**What you have to do:** In the data, extract each line that holds the string "pixels".

**Record set:**
<<<<

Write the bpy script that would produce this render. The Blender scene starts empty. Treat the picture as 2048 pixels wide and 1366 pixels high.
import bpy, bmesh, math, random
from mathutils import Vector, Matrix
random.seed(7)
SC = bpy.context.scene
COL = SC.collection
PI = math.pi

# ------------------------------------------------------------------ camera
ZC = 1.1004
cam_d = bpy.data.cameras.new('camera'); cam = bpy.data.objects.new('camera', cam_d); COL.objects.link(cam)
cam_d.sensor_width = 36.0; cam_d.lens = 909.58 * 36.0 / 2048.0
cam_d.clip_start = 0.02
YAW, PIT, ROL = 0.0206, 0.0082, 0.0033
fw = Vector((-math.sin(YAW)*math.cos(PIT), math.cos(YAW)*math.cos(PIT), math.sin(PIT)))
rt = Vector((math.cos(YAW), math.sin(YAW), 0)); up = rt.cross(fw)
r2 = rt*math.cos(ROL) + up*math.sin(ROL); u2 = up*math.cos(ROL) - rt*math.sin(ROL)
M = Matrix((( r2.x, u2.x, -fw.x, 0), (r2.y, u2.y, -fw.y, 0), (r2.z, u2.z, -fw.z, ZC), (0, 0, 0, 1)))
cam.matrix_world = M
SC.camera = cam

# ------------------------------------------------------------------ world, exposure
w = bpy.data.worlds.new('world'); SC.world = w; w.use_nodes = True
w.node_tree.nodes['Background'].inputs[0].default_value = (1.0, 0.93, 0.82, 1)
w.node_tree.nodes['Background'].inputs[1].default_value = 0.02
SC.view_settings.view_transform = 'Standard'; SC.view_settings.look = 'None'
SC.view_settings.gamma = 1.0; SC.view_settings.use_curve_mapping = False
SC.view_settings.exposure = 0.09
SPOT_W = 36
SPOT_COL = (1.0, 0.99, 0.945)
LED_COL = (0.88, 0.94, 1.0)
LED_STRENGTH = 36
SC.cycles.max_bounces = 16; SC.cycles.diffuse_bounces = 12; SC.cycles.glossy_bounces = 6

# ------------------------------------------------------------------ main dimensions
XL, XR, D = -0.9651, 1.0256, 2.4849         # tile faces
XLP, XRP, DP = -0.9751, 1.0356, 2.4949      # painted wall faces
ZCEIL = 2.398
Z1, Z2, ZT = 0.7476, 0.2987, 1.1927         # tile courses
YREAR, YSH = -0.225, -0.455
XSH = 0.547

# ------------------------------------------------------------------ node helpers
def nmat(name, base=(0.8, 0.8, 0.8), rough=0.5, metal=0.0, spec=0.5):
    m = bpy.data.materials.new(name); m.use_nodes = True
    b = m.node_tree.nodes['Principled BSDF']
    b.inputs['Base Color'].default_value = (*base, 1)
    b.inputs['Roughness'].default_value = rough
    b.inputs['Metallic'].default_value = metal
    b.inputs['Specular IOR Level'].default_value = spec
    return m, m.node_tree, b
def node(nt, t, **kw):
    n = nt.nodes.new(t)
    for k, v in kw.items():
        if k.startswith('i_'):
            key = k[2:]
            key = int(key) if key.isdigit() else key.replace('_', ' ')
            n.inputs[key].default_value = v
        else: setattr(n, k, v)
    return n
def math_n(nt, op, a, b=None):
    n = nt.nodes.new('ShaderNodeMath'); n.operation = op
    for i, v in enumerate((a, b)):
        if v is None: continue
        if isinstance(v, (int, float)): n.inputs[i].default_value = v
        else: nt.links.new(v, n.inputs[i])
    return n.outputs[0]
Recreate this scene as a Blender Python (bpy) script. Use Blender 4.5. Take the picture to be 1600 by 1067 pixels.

>>>>

**The reply:**
Write the bpy script that would produce this render. The Blender scene starts empty. Treat the picture as 2048 pixels wide and 1366 pixels high.
Recreate this scene as a Blender Python (bpy) script. Use Blender 4.5. Take the picture to be 1600 by 1067 pixels.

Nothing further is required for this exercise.